Paramount Skydance (PSKY) has launched a hostile $30 per share all-cash tender offer for Warner Bros. Discovery (WBD) — the same price Paramount offered last week.
The move follows WBD’s agreement on Friday to sell its Warner Bros. assets to Netflix (NFLX) for $72B, or an enterprise value of $82.7B.
Paramount, however, is bidding for the entire company, offering an equity value of $74.4B and an enterprise value of $108.4B.
The bid is backstopped by the Ellison family and RedBird Capital, with $54B of debt commitments from Bank of America, Citi, and Apollo Global Management.
Paramount plans to go directly to WBD shareholders, arguing it is in their interest to keep the company intact, rather than sell assets piecemeal.
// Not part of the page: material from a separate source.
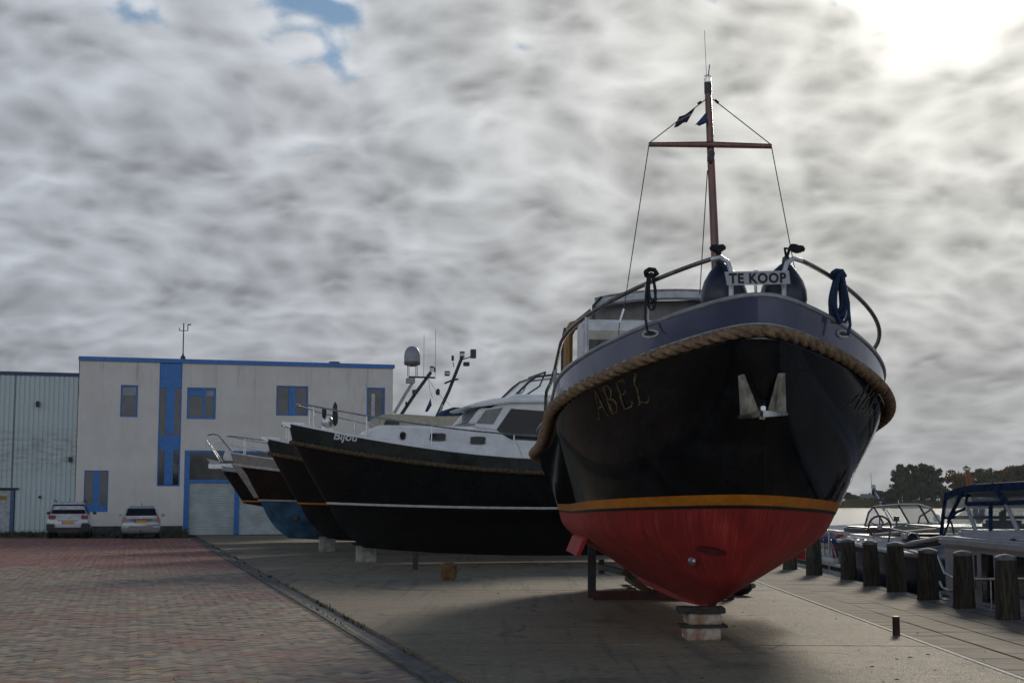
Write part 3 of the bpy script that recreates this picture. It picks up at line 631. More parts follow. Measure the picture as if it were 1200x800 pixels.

Paramount will also argue it has a better chance of securing regulatory approval than Netflix — citing antitrust concerns, and the potential for the Trump administration to block a Netflix/WBD merger.
In a statement, Paramount said its proposal “provides shareholders $18 billion more in cash than the Netflix consideration,” and that WBD’s board is favoring the Netflix deal based on an “illusory prospective valuation” of the Global Networks unit, which is unsupported by fundamentals and burdened by high leverage.
The deal now moves from negotiations to a public campaign, where both sides will try to echo their narrative through the shareholder base.
Among active stocks, Alphabet (GOOG) (GOOGL) is lower after a federal judge ruled the company must limit its partnerships with smartphone and smart-device makers — including Apple and Samsung (SSNLF) — to one-year agreements when setting Google Search or its AI app as the default option.
The ruling targets Google’s ability to secure long-term default placements, a key lever in its mobile search dominance.
Apple (AAPL) is higher after Wedbush raised its price target to $350 from $320, maintaining its Outperform rating.
Analyst Dan Ives said “2026 is going to finally be the year that Apple actually enters the AI Revolution,” and noted that iPhone 17 demand is trending well into year-end, including in China, with a healthy holiday setup ahead.
And Marvell Technology (MRVL) is lower after Benchmark downgraded the stock to Hold from Buy.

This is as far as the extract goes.